• [Problem] Up to and including the line that contains "A=lambda s:[tuple(float(a) for", write out each line of the material from its first line, exactly.

• [Data extract]

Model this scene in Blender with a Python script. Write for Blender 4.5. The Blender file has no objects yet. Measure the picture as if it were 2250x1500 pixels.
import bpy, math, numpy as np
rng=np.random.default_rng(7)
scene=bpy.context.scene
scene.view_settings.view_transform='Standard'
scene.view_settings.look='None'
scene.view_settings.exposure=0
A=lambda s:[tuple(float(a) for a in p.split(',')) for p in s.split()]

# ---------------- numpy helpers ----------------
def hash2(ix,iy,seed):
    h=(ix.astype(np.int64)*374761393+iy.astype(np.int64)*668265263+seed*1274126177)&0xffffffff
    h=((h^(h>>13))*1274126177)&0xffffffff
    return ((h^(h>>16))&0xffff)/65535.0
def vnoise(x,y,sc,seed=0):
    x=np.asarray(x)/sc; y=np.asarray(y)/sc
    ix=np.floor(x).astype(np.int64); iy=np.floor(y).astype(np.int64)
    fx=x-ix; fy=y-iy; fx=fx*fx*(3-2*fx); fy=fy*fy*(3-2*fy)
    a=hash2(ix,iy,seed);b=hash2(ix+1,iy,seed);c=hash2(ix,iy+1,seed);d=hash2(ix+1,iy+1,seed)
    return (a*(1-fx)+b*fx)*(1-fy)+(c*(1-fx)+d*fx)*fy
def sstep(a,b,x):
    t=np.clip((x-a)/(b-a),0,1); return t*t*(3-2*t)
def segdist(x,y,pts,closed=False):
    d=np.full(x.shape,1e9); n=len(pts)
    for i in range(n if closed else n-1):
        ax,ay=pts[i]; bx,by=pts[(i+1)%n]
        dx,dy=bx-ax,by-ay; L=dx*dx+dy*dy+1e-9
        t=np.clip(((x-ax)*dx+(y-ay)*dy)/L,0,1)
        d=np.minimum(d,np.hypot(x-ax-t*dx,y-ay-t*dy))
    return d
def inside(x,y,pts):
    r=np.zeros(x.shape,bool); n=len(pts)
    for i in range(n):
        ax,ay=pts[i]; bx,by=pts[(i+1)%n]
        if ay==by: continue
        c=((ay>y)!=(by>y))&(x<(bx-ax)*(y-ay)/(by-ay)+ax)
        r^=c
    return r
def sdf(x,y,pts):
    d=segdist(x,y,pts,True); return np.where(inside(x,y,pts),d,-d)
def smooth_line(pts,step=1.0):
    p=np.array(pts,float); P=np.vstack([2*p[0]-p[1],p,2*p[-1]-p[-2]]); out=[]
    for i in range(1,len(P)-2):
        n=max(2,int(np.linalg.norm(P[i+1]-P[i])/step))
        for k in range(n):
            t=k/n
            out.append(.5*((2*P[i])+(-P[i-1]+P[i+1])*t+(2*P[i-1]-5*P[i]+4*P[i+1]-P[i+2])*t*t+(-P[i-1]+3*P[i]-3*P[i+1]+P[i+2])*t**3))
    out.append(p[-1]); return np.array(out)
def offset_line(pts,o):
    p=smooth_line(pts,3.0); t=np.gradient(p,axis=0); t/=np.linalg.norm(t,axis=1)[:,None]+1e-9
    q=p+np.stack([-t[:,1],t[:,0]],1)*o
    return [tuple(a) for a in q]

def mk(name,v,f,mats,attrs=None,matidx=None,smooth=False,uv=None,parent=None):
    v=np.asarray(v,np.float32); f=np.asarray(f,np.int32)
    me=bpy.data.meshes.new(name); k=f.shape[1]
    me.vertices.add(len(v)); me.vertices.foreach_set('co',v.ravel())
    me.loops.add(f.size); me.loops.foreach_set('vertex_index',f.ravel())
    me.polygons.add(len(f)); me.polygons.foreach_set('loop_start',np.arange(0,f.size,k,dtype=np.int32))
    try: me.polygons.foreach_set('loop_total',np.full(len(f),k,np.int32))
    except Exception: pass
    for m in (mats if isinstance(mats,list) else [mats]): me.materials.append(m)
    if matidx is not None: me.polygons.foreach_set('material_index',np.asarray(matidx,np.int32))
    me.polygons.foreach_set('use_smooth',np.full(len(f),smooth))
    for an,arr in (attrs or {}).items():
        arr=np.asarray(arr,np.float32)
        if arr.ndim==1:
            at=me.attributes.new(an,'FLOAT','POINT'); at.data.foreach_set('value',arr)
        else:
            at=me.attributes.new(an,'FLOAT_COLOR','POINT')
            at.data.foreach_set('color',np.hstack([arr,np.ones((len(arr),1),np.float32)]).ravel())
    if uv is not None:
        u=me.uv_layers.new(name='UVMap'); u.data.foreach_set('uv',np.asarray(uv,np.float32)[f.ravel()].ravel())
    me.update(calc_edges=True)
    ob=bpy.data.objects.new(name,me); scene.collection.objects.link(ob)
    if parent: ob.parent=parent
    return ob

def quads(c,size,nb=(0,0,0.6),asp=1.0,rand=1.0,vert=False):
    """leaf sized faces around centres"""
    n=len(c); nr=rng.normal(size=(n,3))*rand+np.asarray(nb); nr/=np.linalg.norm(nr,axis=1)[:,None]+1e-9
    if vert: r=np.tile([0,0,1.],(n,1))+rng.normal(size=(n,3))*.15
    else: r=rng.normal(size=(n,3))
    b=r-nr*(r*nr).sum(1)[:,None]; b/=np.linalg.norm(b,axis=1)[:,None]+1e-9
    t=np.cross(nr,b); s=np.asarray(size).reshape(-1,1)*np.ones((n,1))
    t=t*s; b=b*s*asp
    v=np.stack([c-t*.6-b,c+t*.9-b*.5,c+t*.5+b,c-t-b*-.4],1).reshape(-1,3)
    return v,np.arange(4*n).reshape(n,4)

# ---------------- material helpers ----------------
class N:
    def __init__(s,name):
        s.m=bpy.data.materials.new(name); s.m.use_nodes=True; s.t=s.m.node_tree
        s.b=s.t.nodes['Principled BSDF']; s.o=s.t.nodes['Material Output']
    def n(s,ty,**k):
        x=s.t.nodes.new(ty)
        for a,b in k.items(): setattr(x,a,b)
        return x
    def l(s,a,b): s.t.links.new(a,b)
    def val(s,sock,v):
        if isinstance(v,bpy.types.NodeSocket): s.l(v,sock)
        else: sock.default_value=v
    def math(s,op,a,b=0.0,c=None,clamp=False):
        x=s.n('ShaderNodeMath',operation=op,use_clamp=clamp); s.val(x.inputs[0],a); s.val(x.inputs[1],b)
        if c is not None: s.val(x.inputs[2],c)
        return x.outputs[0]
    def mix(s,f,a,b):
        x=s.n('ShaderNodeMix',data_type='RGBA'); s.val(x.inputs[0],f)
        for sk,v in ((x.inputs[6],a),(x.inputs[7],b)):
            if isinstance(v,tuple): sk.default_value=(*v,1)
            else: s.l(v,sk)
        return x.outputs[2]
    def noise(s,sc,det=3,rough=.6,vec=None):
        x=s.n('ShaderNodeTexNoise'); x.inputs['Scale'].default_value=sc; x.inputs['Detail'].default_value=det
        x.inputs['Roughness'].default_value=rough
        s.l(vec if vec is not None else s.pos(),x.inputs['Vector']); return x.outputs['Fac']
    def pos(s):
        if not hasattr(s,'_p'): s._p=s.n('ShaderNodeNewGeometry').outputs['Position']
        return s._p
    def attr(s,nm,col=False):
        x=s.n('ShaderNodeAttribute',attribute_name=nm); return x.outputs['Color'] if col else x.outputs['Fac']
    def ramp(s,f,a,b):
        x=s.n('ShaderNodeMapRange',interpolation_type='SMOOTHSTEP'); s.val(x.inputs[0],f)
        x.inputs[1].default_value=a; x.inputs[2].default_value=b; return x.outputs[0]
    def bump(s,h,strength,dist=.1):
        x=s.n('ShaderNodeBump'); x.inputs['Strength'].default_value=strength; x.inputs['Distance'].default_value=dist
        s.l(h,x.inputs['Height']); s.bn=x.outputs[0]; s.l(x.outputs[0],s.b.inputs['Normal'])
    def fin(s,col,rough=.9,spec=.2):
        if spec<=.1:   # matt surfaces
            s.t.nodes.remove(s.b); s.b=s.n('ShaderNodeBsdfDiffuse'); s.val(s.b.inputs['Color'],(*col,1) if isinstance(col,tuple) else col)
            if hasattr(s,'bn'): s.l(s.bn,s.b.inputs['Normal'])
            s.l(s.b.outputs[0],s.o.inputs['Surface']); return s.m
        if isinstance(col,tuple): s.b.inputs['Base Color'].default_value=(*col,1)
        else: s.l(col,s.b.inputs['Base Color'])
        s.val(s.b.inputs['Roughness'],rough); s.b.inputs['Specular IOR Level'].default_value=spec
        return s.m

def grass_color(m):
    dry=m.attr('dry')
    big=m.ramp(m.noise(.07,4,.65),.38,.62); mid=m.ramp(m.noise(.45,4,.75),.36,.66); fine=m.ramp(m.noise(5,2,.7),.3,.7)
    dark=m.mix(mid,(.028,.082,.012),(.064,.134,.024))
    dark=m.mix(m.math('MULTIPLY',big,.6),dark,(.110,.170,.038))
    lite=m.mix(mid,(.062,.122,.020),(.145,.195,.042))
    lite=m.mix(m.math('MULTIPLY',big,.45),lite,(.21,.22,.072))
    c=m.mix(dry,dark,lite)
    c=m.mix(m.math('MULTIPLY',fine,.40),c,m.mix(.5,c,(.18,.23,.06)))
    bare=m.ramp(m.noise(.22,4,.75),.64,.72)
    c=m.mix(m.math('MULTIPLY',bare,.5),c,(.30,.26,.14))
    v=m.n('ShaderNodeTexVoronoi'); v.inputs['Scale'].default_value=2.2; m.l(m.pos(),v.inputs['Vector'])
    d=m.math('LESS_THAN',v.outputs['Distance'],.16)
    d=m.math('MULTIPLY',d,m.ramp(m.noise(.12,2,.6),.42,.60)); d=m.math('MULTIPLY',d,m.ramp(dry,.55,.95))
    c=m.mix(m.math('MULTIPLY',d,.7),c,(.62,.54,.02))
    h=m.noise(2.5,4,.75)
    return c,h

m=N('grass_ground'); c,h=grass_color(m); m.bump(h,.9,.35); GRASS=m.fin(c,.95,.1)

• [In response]
Model this scene in Blender with a Python script. Write for Blender 4.5. The Blender file has no objects yet. Measure the picture as if it were 2250x1500 pixels.
import bpy, math, numpy as np
rng=np.random.default_rng(7)
scene=bpy.context.scene
scene.view_settings.view_transform='Standard'
scene.view_settings.look='None'
scene.view_settings.exposure=0
A=lambda s:[tuple(float(a) for a in p.split(',')) for p in s.split()]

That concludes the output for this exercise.